In my job market paper I explore the nature of income dynamics over the business cycle using administrative panel data covering the whole Norwegian population between 1979 – 2013. I find that the income process differs systematically over the business cycle by age, income, skill level and their interaction. My findings also suggest that the redistributive nature of the Norwegian tax–transfer system plays a key role in attenuating the increased left-skewness risk of income shocks during recessions, especially among the low skilled. The estimated income process is then used to study the implications for the welfare costs of business cycles and its distribution among the population in a life-cycle model of consumption and savings.
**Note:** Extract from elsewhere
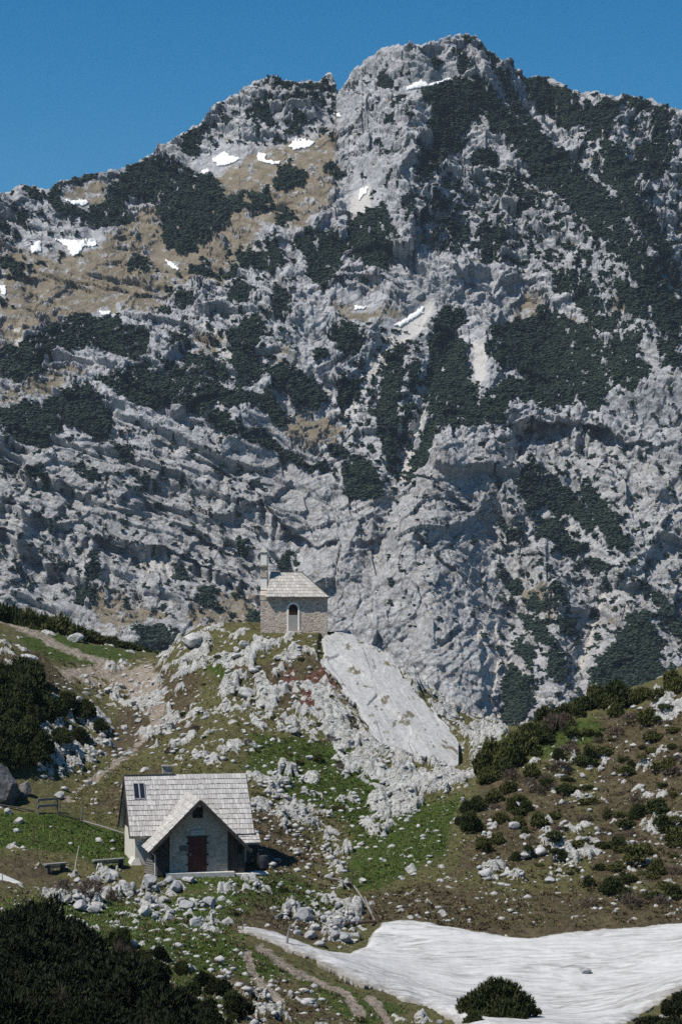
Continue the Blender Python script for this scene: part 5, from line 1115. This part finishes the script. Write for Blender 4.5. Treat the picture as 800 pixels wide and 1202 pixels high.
# ================================================================== BENCHES, FENCES, POLES
def bench(px0, py0, px1, py1, h, wd, label):
    """a thick plank on two blocks; px,py of the feet"""
    a, b = at(px0, py0), at(px1, py1)
    mid = (a+b)/2; d = b-a; L = Vector((d.x, d.y, 0)).length; rz = math.atan2(d.y, d.x)
    e = empty('wooden_bench', mid, rz); tag(e, label, 'bench', None)
    z0 = 0
    m = MB(); m.box(-L/2-.2, L/2+.2, -wd/2, wd/2, h-.09, h); m.build('seat', M_WGR, e, .008)
    for s in (-1, 1):
        m = MB(); m.box(s*L/2-.10 if s < 0 else L/2-.10, (s*L/2+.10) if s < 0 else L/2+.10, -wd/2+.05, wd/2-.05, -.35, h-.092); m.build('leg', M_WDK, e, .008)
    m = MB(); m.box(-L/2+.1, L/2-.1, -.03, .03, h*.45, h*.45+.12); m.build('stretcher', M_WGR, e)
    return e
bench(56, 1026, 74, 1022, .50, .42, 'short thick bench on bare earth left of the leaning stake')
bench(113, 1019, 142, 1018, .50, .40, 'long plank bench beside the left corner of the hut')
def post(px, py, hpx, w=.09, label='', lean=0, mat=None, name='fence_post', cat='fence post', group=None, leany=0):
    p = at(px, py)
    h = hpx*p.y/F; m = MB(); pts = [(0, 0, -.3), (lean*h*.5+random.uniform(-.01, .01), leany*h*.5, h*.5), (lean*h, leany*h, h)]
    m.tube(pts, [w*.55, w*.5, w*.42], 7, .12); o = m.build(name, mat or M_WPOST); o.location = p; tag(o, label, cat, group); return o
# the gate: two posts and two rails
pa, pb = at(45, 957), at(67, 954)
g = empty('wooden_gate', (pa+pb)/2); tag(g, 'wooden barrier of two posts and two rails across the path', 'gate'); q = (pb-pa)/2
for s in (-1, 1):
    m = MB(); m.bar(tuple(q*s+Vector((0, 0, -.3))), tuple(q*s+Vector((0, 0, 1.0))), .13); m.build('post', M_WPOST, g)
for z in (.93, .52):
    m = MB(); m.bar(tuple(-q*1.05+Vector((0, -.08, z))), tuple(q*1.05+Vector((0, -.08, z-.03))), .07, .14); m.build('rail', M_WGR, g)
post(95, 964, 16, .10, 'short dark post on the grass between the gate and the hut', .12)
post(40, 990, 21, .09, 'dark post standing alone in the green meadow', 0, M_WBR)
post(3, 1036, 10, .05, 'thin post at the left edge beside the grey snow remnant', 0)
post(87, 1024, 30, .06, 'thin pale stake leaning right behind the boulders', .2, M_PALE, 'leaning_stake', 'stake')
def pole(a, b, w, label, name='fallen_rail', cat='rail', mat=None, up=.06, group=None):
    p, q = at(*a), at(*b); m = MB(); mid = (p+q)/2; d = (q-p)
    m.tube([tuple(-d/2+Vector((0, 0, up))), tuple(Vector((0, 0, up+.02))), tuple(d/2+Vector((0, 0, up)))], [w*.55, w*.5, w*.45], 7, .15)
    o = m.build(name, mat or M_WGR); o.location = mid; tag(o, label, cat, group); return o
pole((98, 966), (149, 982), .11, 'long grey rail lying on the grass from the post to the hut', up=.1)
pole((68, 957), (93, 965), .08, 'thin dark rail lying between the gate and the short post', mat=M_WDK, up=.12)
pole((0, 948), (40, 954), .10, 'dark rail at the foot of the rock outcrop', mat=M_WDK, up=.1)
post(413, 1042, 22, .10, 'upright post of the broken fence in the small meadow', 0, M_WBR)
pole((382, 1033), (412, 1040), .10, 'pale rail lying left of the broken fence post', up=.15)
pole((415, 1042), (428, 1062), .09, 'grey pole fallen downhill from the broken fence, upper one', up=.1)
pole((418, 1046), (437, 1078), .09, 'longer grey pole fallen downhill from the broken fence', up=.12)
pole((428, 1056), (440, 1084), .08, 'pale pole lying lowest of the broken fence', up=.1)
pole((404, 1088), (440, 1085), .20, 'brown log lying above the snow edge', 'fallen_log', 'log', M_WBR, .12)
pole((324, 1083), (354, 1066), .20, 'grey plank lying on the bank above the snow tongue', 'grey_plank', 'plank', M_WGR, .25)
post(335, 1112, 26, .12, 'leaning grey post stump just above the snow tongue', .22, M_WGR)
post(331, 1092, 12, .05, 'thin short post beneath the grey plank', 0)
for x, y, h, l in ((347, 1069, 20, 'thin fence post above the grey plank'), (321, 1080, 18, 'thin fence post left of the grey plank'), (376, 1032, 20, 'thin post at the upper end of the pale fallen rail'), (376, 1075, 18, 'thin post in the rubble left of the brown log'), (408, 1086, 20, 'thin post at the left end of the brown log'), (437, 1084, 20, 'thin post at the right end of the brown log'), (285, 1094, 16, 'thin post at the tip of the snow tongue')): post(x, y, h, .055, l, random.uniform(-.05, .05))
# barrel and stone slab at the hut's right corner
b = MB(); b.tube([(0, 0, -.1), (0, 0, .05), (0, 0, .35), (0, 0, .62), (0, 0, .66)], [.24, .26, .30, .26, .18], 14)
o = b.build('rain_barrel', mat_plain('dark_blue_grey_drum', (.02, .025, .035), (.05, .055, .07), 3, .5)); o.location = hutp(4.15, -1.1, -.25); tag(o, 'dark rounded barrel in the grass at the right corner of the hut', 'barrel')
m = MB(); m.prism([(-.5, -.4, 0), (.45, -.45, 0), (.55, .3, 0), (-.1, .45, 0), (-.55, .2, 0)], (0, 0, .12)); o = m.build('stone_flag', M_CONC, None, .02); o.location = hutp(3.55, -2.9, -.46); o.rotation_euler = (.05, .03, .4); tag(o, 'pale flat paving stone right of the porch step', 'paving stone')
# snow remnant at the left edge
pa = at(8, 1034); m = MB()
n = 18
ring = [(math.cos(a)*2.0*(1+.15*math.sin(3*a+1)), math.sin(a)*1.15*(1+.12*math.cos(4*a))) for a in [k*6.283/n for k in range(n)]]
vv = [[m.bm.verts.new((x*s, y*s, z)) for x, y in ring] for s, z in ((1.08, -.3), (1, .02), (.8, .16), (.4, .22))]
for A_, B_ in zip(vv[:-1], vv[1:]):
    for k in range(n): m.bm.faces.new([A_[k], A_[(k+1) % n], B_[(k+1) % n], B_[k]])
m.bm.faces.new(vv[-1]); o = m.build('snow_remnant', mat_snow('dirty_snow', 1.1)); o.location = pa+Vector((-1.0, .2, .05)); o.rotation_euler = (.08, .16, -.35); tag(o, 'dirty grey snow remnant on bare earth at the left edge', 'snow patch')

# ================================================================== AIR
hz = bpy.data.materials.new('haze'); hz.use_nodes = True; nn = hz.node_tree.nodes; nn.clear()
out = nn.new('ShaderNodeOutputMaterial'); pv = nn.new('ShaderNodeVolumePrincipled'); pv.inputs['Color'].default_value = (.62, .76, 1.0, 1); pv.inputs['Density'].default_value = 4e-5
hz.node_tree.links.new(pv.outputs[0], out.inputs['Volume'])
m = MB(); m.box(-3300, 3300, -3300, 3300, -126, 640); o = m.build('haze', hz); tag(o, kind='stuff')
Other work of mine has focused on income and consumption dynamics in a structural framework that provides a decomposition of lifecycle inequality in earnings and consumption resulting from heterogeneity in ability, heterogeneity in the rate of human capital accumulation, search frictions (the random allocation of similar workers to different jobs) and the interaction of human capital and search friction (a worker's history of job opportunities may differentially affect her human capital accumulation opportunities).

Apart from income and consumption dynamics, I have also been working on the role of the financial sector in the transitional dynamics of unemployment and vacancies in an equilibrium matching model. The quantitative analysis of the model suggests, that the lack of an improvement in the financial sector's effectiveness to intermediate resources in the aftermath of the Great Recession played a crucial role in the slow recovery of the labor market.